Football smarts - study and work, but also how fast can you process information
Defensive Principles
Belichik is not much for change, but believes in adaptation
Disguise is as important as defense - base that tweaks play to play based on strengths/weaknesses
New plays don’t win consistently, but using old plays in new ways does
Learn how an offense works: how, when, where, and why every player on the field moved during every play
Details over everything - inches in an offensive lineman’s split stance are important
Teach defense, don’t just coach it
Make the offense play left-handed - take offense out of their comfort zones by preventing them from doing what they do best
Remember Newton’s Second Law
Belichik likes speed: wants his team doing, not wondering what to do, reacting, not thinking
Hates mistakes, but if they happen it’s because his team is going fast and doing, not slow and confused
Pressue first, sacks second - be strategic, save certain pressure for the second half
Four-point plays
3rd downs in the red zone are four-point plays - difference between a touchdown and field goal
Force teams to take small, harmless gains - this bring impatience and gets them to make a mistake
Middle Eight
Final four minutes of first half and first four minutes of second half
Keep offense off the field by controlling the back at end of first half and getting the ball to start the second
This means you get more possessions or chances to win
Talking is Winning
Talking is winning, especially on defense
Belichik removed numbers on players jerseys in practice because he wanted them to talk more during plays
Playoff gameplanning
Experience is not preparation.
Having previously played in a playoff game means nothing.
Belichick’s guide (1) what his team does well (2) what it doesn’t do well (3) what he thinks it will take to win the playoffs in a particular year
Opportunity period
Giving practice reps to backups because it might happen
Colts didn’t believe that - Peyton Manning took all the reps - we don’t practice fucked, bad idea
Allow players to be ready
Thinking ahead
You’re playing against the clock too: each play takes six seconds, 54 seconds = 9 plays
Maximize the number of yards you can get, don’t check down
World class pool players make a shot and where they leave the cue ball matters almost as much as pocketing the ball
Missed field goals are turnovers because after a miss, you lose possession and yards
Noticing coverages and matchups
All a QB cares about is the middle of the field open or closed?

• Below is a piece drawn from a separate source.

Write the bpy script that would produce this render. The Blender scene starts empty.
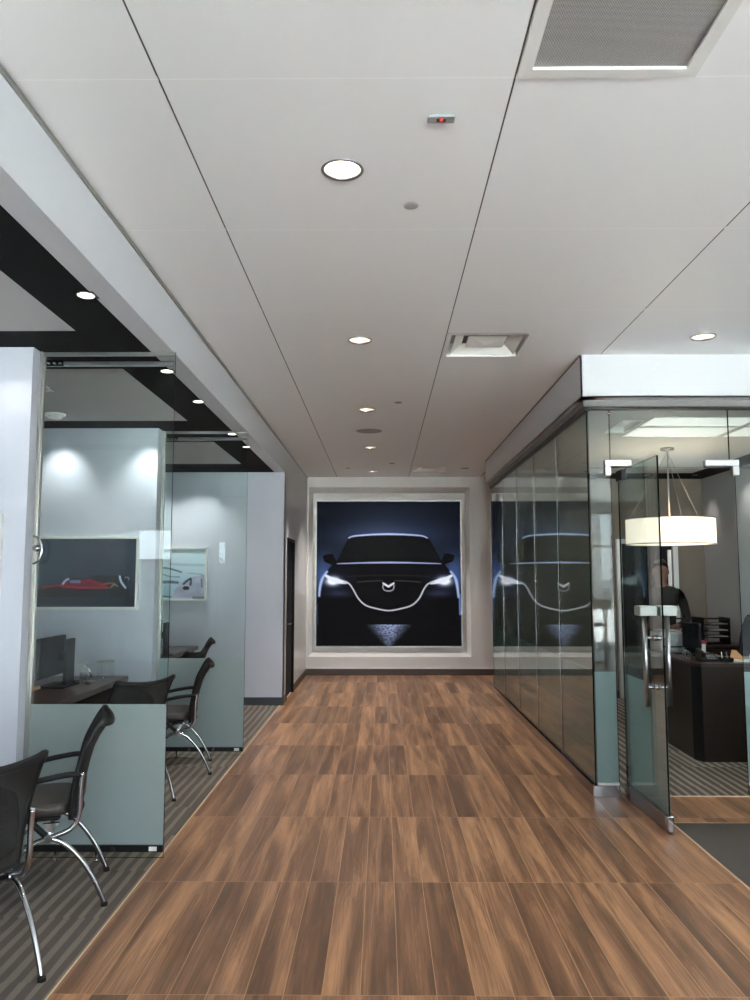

Check where safeties are - open or back, means middle of field is vulnerable - closed or forward, means ball likely going to sidelines
If a wideout is in motion and someone follows him, it’s man-to-man coverage - if not, it’s zone coverage
Born to run theory
Key to success is repetition, 10,000 hours of practice
But that gets boring - don’t get bored, Springsteen plays Born to Run a lot
Best remedy for boredom is reading and research
Quotes
To live in the past is to die in the present.
J. Roscoe Miller said: I have two kinds of problems: the urgent and the important. The urgent are not important and the important are never urgent.
Walsh on three F’s of decision making: firmness, fairness, fast.